I had started this novel a few years ago, where a fleeting obsession with Proust led to the hoarding of multiple 19th century French novels. Resolving to pick it up again this year, I’ve been entranced by Balzac’s evocative descriptions of 19th century Paris, as well as shocked by the machinations of the Moriarty-esque Vautrin. 

A Man Without a Country by Kurt Vonnegut

Moving on to non-fiction, Vonnegut’s part-memoir part-state of the nation attack has been high on my list for a while. I’ve loved Vonnegut’s dark sense of humour and compassionate moral outlook ever since I read Breakfast of Champions and SlaughterHouse-Five. Vonnegut uses humour to tackle the existential questions of human life and society, while also urging us all to be kinder to each other, an attitude I find refreshing and needed.

My Name is Red by Orhan Pamuk

Having had this given to me as a birthday present by a flatmate, who had specifically gone through my reading list to find a book I would like, I don’t really have a choice. Luckily, the novel seems to be right up my street. It concerns two miniaturists commissioned by the sultan to illustrate a book, one of whom is murdered in the first chapter. From then on Pamuk blends mystery, romance and philosophical puzzles in a novel that is constructed to investigate modern artistic conception and meaning. 

Chronicles by Bob Dylan

As anyone who knows me well would attest, I am an absolute nut for Bob Dylan. Having had this recently gifted to me, I can’t wait to explore the first part of his long-awaited memoir this summer, dealing with his first year in New York City. It promises to be an exploration of the artist as a young man, a portrait of a young obsessive in an urban landscape that is both enticing and alienating.

Asad Raza 


This summer I’m trying to get back in the ‘loop’ by reading some recently published books, after three years as a busy student.

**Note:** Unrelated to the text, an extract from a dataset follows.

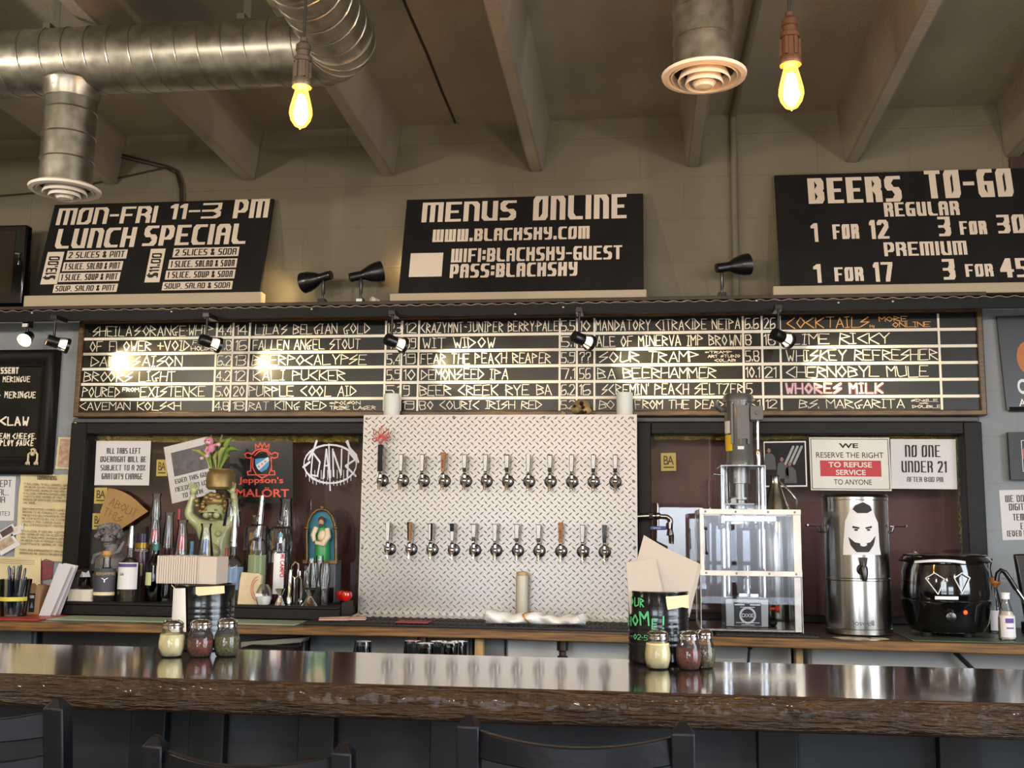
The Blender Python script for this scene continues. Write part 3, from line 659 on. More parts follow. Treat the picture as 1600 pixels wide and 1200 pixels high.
n = mHALO.node_tree; n.nodes.clear(); o_ = n.nodes.new('ShaderNodeOutputMaterial'); a_ = n.nodes.new('ShaderNodeAddShader'); t_ = n.nodes.new('ShaderNodeBsdfTransparent'); em_ = n.nodes.new('ShaderNodeEmission'); em_.inputs[0].default_value = (1, .62, .18, 1); em_.inputs[1].default_value = 7
n.links.new(t_.outputs[0], a_.inputs[0]); n.links.new(em_.outputs[0], a_.inputs[1]); n.links.new(a_.outputs[0], o_.inputs[0])
def pendant(px, ptop, pbot, Y, label, cable2):
    t, bt = at(px, ptop, Y), at(px, pbot, Y); H = t.z-bt.z; c = Vector((bt.x, Y, 0)); z = bt.z
    T = thing('pendant_bulb', label, 'pendant lamp', (bt.x, Y, z), 'bare pendant bulbs')
    k = H/.125
    prof = [(0, -.004), (.004, 0), (.016*1, .006), (.027, .022), (.032, .040), (.031, .055), (.024, .085), (.018, .108), (.016, .125)]
    b = MB(); b.open_ends = True; b.lathe([(r*k, z+h*k) for r, h in prof], c, 28); g = b.build('glass_bulb', mGLOWB, T)
    b = MB()
    for a in range(7):
        an = 2*math.pi*a/7; b.tube([c+Vector((.010*k*math.cos(an), .010*k*math.sin(an), z+.085*k)), c+Vector((.017*k*math.cos(an+.3), .017*k*math.sin(an+.3), z+.025*k))], .0012, 5)
    b.tube([c+Vector((0, 0, z+.03*k)), c+Vector((0, 0, z+.10*k))], .002, 6)
    b.build('filament', mFIL, g)
    b = MB(); b.lathe([(0, .012*k+z), (.016*k, z+.02*k), (.021*k, z+.04*k), (.016*k, z+.07*k), (.010*k, z+.095*k), (0, z+.1*k)], c, 16); b.build('filament_glow', mHALO, g)
    zt = z+.125*k; b = MB()
    b.lathe([(0, -.006), (.027*k, -.006), (.029*k, 0), (.027*k, .012), (.022*k, .014), (.022*k, .055), (.025*k, .056), (.025*k, .066), (.018*k, .07), (.018*k, .082), (.021*k, .084), (.02*k, .098), (.011*k, .106), (.011*k, .115), (0, .118)], c+Vector((0, 0, zt)), 20)
    for a in range(6): an = a*math.pi/3; b.cbox(c+Vector((.023*k*math.cos(an), .023*k*math.sin(an), zt+.034)), (.006, .006, .04))
    b.build('socket', mat('pewter socket', '6b5f52', .4, .7) if not cable2 else mat('copper socket', '6e4a36', .4, .6), T)
    b = MB(); b.tube([c+Vector((0, 0, zt+.11)), c+Vector((.004, 0, zt+.5)), c+Vector((.008, 0, ceilz(Y)))], .004, 8)
    if cable2: b.tube([c+Vector((.002, 0, zt+.11)), c+Vector((.012, 0, zt+.2)), c+Vector((.05, .0, zt+.45)), c+Vector((.09, 0, ceilz(Y)))], .004, 8)
    b.build('cord', mat('black cord', '24211f', .6), T)
    lamp('bulb_light', 'POINT', c+Vector((0, 0, z+.05*k)), (0, 0, 0), 8, (1, .6, .26), shadow_soft_size=.02)
pendant(469, 133, 200, 2.28, 'glowing pendant bulb hanging in front of the duct elbow', False)
pendant(1237, 98, 171, 2.25, 'glowing pendant bulb beside the white diffuser', True)
# added fill lights without fixtures behind the camera, lifting ceiling and ambient brightness
for x, y in ((-2.6, -.6), (.2, -1.0), (-1.2, -2.2), (1.9, .2), (-3.3, 1.6)): lamp('room_fill', 'POINT', (x, y, 2.5), (0, 0, 0), 56, (1, .88, .72), shadow_soft_size=.05)
# television at the left edge of the ledge
YT = 4.65; a, c = at(33, 351, YT), at(33, 478, YT); xL = c.x-.95
T = thing('television', 'black television with a brown reflection coloured into its dark screen standing at the end of the ledge', 'television', ((xL+c.x)/2, YT, ZL))
zt_, zb_ = a.z, ZL+.02
b = MB(); b.box((xL, YT, zb_), (c.x, YT+.05, zt_)); b.build('bezel', mGLOSS, T, bevel=.008)
sx = at(22, 400, YT).x; MB().box((xL+.04, YT-.002, at(20, 459, YT).z), (sx, YT+.002, at(20, 361, YT).z)).build('screen', mat('dark screen', '2c2018', .12), T)  # brown base colour stands in for the reflection on the screen
MB().box(((xL+c.x)/2-.15, YT-.06, ZL+.0005), ((xL+c.x)/2+.15, YT+.1, zb_-.001)).build('stand', mBLKS, T, bevel=.003)
p = at(28, 396, YT-.004); b = MB(); b.tube([p+Vector((-.012, 0, .002)), p, p+Vector((.014, 0, -.002))], .006, 8); b.tube([p+Vector((.006, 0, -.008)), p+Vector((.008, 0, -.04)), p+Vector((.004, 0, -.055))], .003, 6)
b.build('silver_ornament', mCHROME, T)
# crumpled plastic on the ledge
p = at(586, 466, 4.66); b = MB(); b.M = Matrix.Translation((p.x, 4.66, ZL+.001)); 
b.add([(-.03, 0, 0), (-.028, .01, .026), (-.012, -.01, .029), (.0, .01, .027), (.018, 0, .017), (.033, -.005, 0), (.0, -.02, 0), (-.012, -.018, .012), (.01, -.02, .012)],
      [(0, 1, 2, 7), (2, 3, 4, 8), (4, 5, 6, 8), (7, 2, 8, 6), (0, 7, 6), (1, 3, 2), (0, 6, 5, 1), (1, 5, 4, 3)])
t = b.build('crumpled_wrapper', mat('crumpled clear wrap', 'cfc6b4', .3), loc=(p.x, 4.66, ZL+.001), smooth=False); tag(t, 'small crumpled pale wrapper on the ledge between spotlight and wifi sign', 'wrapper')
# ------------------------------------------------------------------ tap wall
YP = 4.66
PX0, PX1, pz0, pz1 = -1.252, -.022, ZC, at(780, 648, YP).z; px0, px1 = PX0, PX1
T = thing('tap_wall', 'big diamond plate beer tap panel standing on the back counter', 'tap wall', ((px0+px1)/2, YP+.08, ZC))
MB().box((px0+.004, YP+.004, ZC), (px1-.004, YW-.001, pz1-.003)).build('backing_box', mBLK, T)
b = MB(); b.box((px0, YP, ZC), (px1, YP+.003, pz1)); b.box((px0, YP+.003, pz1-.003), (px1, YP+.15, pz1)); P = .0325
nx, nz = int((px1-px0)/P), int((pz1-pz0)/P)
for j in range(-1, nz*2+1):
    for i in range(nx+1):
        s = 1 if j % 2 else -1
        cx, cz = px0+.012+i*P+(P/2 if j % 2 else 0)+random.uniform(-.0006, .0006), pz0+.016+j*P/2
        if cx > px1-.012 or cx < px0+.01 or cz > pz1-.01 or cz < pz0+.01: continue
        dx, dz_ = .0084, .0078*s; wx_, wz_ = -.0023*s, .0023
        b.add([(cx-dx, YP, cz-dz_), (cx+wx_, YP, cz+wz_), (cx+dx, YP, cz+dz_), (cx-wx_, YP, cz-wz_), (cx-dx*.5, YP-.0017, cz-dz_*.5), (cx+dx*.5, YP-.0017, cz+dz_*.5)],
              [(0, 4, 1), (1, 4, 5), (1, 5, 2), (2, 5, 3), (3, 5, 4), (3, 4, 0)])
b.build('tread_plate', mPLATE, T, smooth=False)
for px, py in ((573, 654), (709, 652), (850, 652), (988, 653), (566, 856), (992, 855), (566, 752), (990, 752)):
    p = at(px, py, YP); MB().ball((p.x, YP, p.z), (.006, .004, .006), 10, 6).build('screw_head', mSTEELD, T)
# taps
mHB = mat('black acrylic handle', '121213', .12, coat=.3); mHW = mat('white label strip', 'dcd9d4', .4); mHO = mat('amber wood handle', '9a6420', .4, var=.2, vs=30)
def tap(loc, kind, label):
    T_ = thing('beer_tap', label, 'beer tap', loc, 'beer taps on the tread plate'); c = Vector(loc)
    b = MB(); b.lathe([(0, 0), (.0265, 0), (.0275, .003), (.025, .007), (.018, .009), (0, .009)], c, 24, ax=(0, -1, 0)); b.build('flange', mBLKS, T_)
    b = MB(); b.lathe([(.0, .009), (.0165, .009), (.0165, .013), (.011, .016), (.011, .045), (.0, .046)], c, 18, ax=(0, -1, 0))
    f = c+Vector((0, -.048, 0)); b.ball(f, (.0135, .015, .0145), 16, 10)
    b.tube([f+Vector((0, 0, .008)), f+Vector((0, 0, .024)), f+Vector((0, 0, .026)), f+Vector((0, 0, .034))], [.009, .008, .011, .006], 14)
    b.tube([f+Vector((0, -.004, -.006)), f+Vector((0, -.010, -.020)), f+Vector((0, -.014, -.038))], [.009, .0075, .0065], 14)
    b.tube([f+Vector((0, -.014, -.0375)), f+Vector((0, -.0145, -.041))], .0072, 14)
    b.build('faucet', mCHROME, T_)
    hz = .034; H = {'tall': .118, 'amber': .085, 'amberside': .08}.get(kind, .076)
    h0 = f+Vector((0, 0, hz)); tilt = Vector((.001, -.004, H)); b = MB()
    b.tube([h0, h0+Vector((0, 0, .006))], [.006, .005], 12); b.build('ferrule', mCHROME, T_)
    M_ = mHO if kind == 'amber' else mHB; w0, w1 = (.0075, .0105) if kind != 'tall' else (.0115, .012)
    z = h0+Vector((0, 0, .005)); t = z+tilt
    b = MB(); b.add([z+Vector((a*w0, d*w0, 0)) for a, d in ((-1, -1), (1, -1), (1, 1), (-1, 1))]+[t+Vector((a*w1, d*w1, 0)) for a, d in ((-1, -1), (1, -1), (1, 1), (-1, 1))],
        [(3, 2, 1, 0), (4, 5, 6, 7), (0, 1, 5, 4), (1, 2, 6, 5), (2, 3, 7, 6), (3, 0, 4, 7)]); hd = b.build('handle', M_, T_, bevel=.0015)
    lo, hi = {'white': (0, 1), 'label': (.04, .96), 'upper': (.22, .96), 'short': (.25, .93), 'tiny': (.02, .55), 'side': (.05, .95), 'none': (0, 0), 'amber': (0, 0), 'tall': (0, 0), 'amberside': (.02, .97)}[kind]
    if hi:
        k0, k1 = (-.8, .8) if kind != 'side' else (-.8, .1)
        if kind == 'amberside': k0, k1 = -.2, .95
        a, d = z+tilt*lo, z+tilt*hi; wa, wd = w0+(w1-w0)*lo, w0+(w1-w0)*hi; e_ = -.0006
        MB().add([a+Vector((wa*k0, -wa+e_, 0)), a+Vector((wa*k1, -wa+e_, 0)), d+Vector((wd*k1, -wd+e_, 0)), d+Vector((wd*k0, -wd+e_, 0))], [(0, 1, 2, 3)]).build('name_strip', mHO if kind == 'amberside' else mHW, hd, smooth=False)
        if kind in ('label', 'upper', 'short', 'white'):
            pl = Pl(z+Vector((-.004, -(w0+w1)/2-.0012, H)), (1, 0, 0), (0, 0, -1)); q = MB()
            for i in range(5): stroke(q, pl, (.003, H*(.25+.1*i)), (.0042, H*(.25+.1*i)+.003), .0006, .0005)
            q.build('strip_print', mINK, hd, smooth=False)
    if kind == 'amber':
        pl = Pl(z+Vector((-.006, -(w0+w1)/2-.002, H)), (1, 0, 0), (0, 0, -1)); q = MB()
        for i, ch in enumerate('POWER'): write(q, pl, ch, (.003, .008+i*.013, .009, .017+i*.013), wx=.09, wy=.08)
        q.build('handle_print', mat('dark print', '4a2c0c', .6), hd, smooth=False)
    if kind == 'tall':
        q = MB(); pk = t+Vector((0, 0, .004))
        pts = [(-.042, .022), (-.02, .024), (-.036, .044), (-.034, .066), (-.014, .05), (.0, .082), (.012, .05), (.034, .07), (.03, .044), (.042, .03), (.022, .026), (.03, .012), (.01, .016), (0, 0), (-.012, .016), (-.03, .008), (-.042, .022)]
        q.tube([pk+Vector((a, .002*((i % 2)*2-1), d)) for i, (a, d) in enumerate(pts)], .0022, 6)
        for i in range(0, 16, 2): q.tube([pk+Vector((pts[i][0], 0, pts[i][1])), pk+Vector((0, -.004, .034)), pk+Vector((pts[(i+7) % 16][0], .003, pts[(i+7) % 16][1]))], .0016, 5)
        q.tube([t, pk+Vector((0, 0, .01))], .003, 6); q.build('wire_topper', mat('red wire', 'c8362c', .4), hd)['label'] = 'red wire star topper'
    return T_
r1 = [598, 630, 662.6, 695, 728.3, 760.6, 793.9, 827, 860.4, 894, 927.7, 961.6]; r2 = [609.6, 643, 675.8, 709.3, 742.6, 775.5, 809.3, 842.9, 877, 911, 945]
K1 = ['tall', 'label', 'label', 'amber', 'upper', 'label', 'short', 'white', 'short', 'label', 'upper', 'upper']
K2 = ['white', 'amberside', 'side', 'tiny', 'short', 'label', 'upper', 'upper', 'amber', 'label', 'none']
za, zb = at(770, 752, YP).z, at(770, 860, YP).z
desc = {'tall': 'beer tap with tall black handle and red star', 'amber': 'beer tap with amber wooden handle', 'amberside': 'beer tap with half black, half amber handle', 'white': 'beer tap with white-faced handle', 'none': 'beer tap with plain black handle', 'side': 'beer tap with black handle, narrow white strip on one side', 'tiny': 'beer tap with mostly black handle, small low strip'}
ordn = ['first', 'second', 'third', 'fourth', 'fifth', 'sixth', 'seventh', 'eighth', 'ninth', 'tenth', 'eleventh', 'twelfth']
for row, (px, K, z, yy) in enumerate(((r1, K1, za, 752), (r2, K2, zb, 860))):
    for i, (x, k) in enumerate(zip(px, K)):
        lb = desc.get(k, 'beer tap with black handle and white strip') + ', ' + ordn[i] + ' in the ' + ('upper' if row == 0 else 'lower') + ' row'
        tap((at(x, yy, YP).x, YP-.001, z), k, lb)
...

The first on my list is Crippled: Austerity and the Demonization of Disabled People by Frances Ryan, one of my favourite journalists. She has worked tirelessly on the treatment of disabled people in austerity Britain for years, frequently writing excellent pieces for The Guardian on the impact of spending cuts on society’s most vulnerable. So, as soon as I read that she has a book devoted to the subject set to be published in June, I put it on my must-read list.

Another book on my list is Taking Up Space: The Black Girl’s Manifesto for Change by Chelsea Kwakye and Ore Ogunbiyi. While I’m aware that as a white woman I’m not the target audience for this book, this one is on my list because I have a long-standing interest in educational inequalities. I’ve already started this one and it’s an eye opener, centring the voices of young black British women who’ve studied at the elite ‘Oxbridge’ Universities. It provides a refreshing antidote to mainstream talk of ‘widening participation’ by centring how it feels to be ‘other’ at university.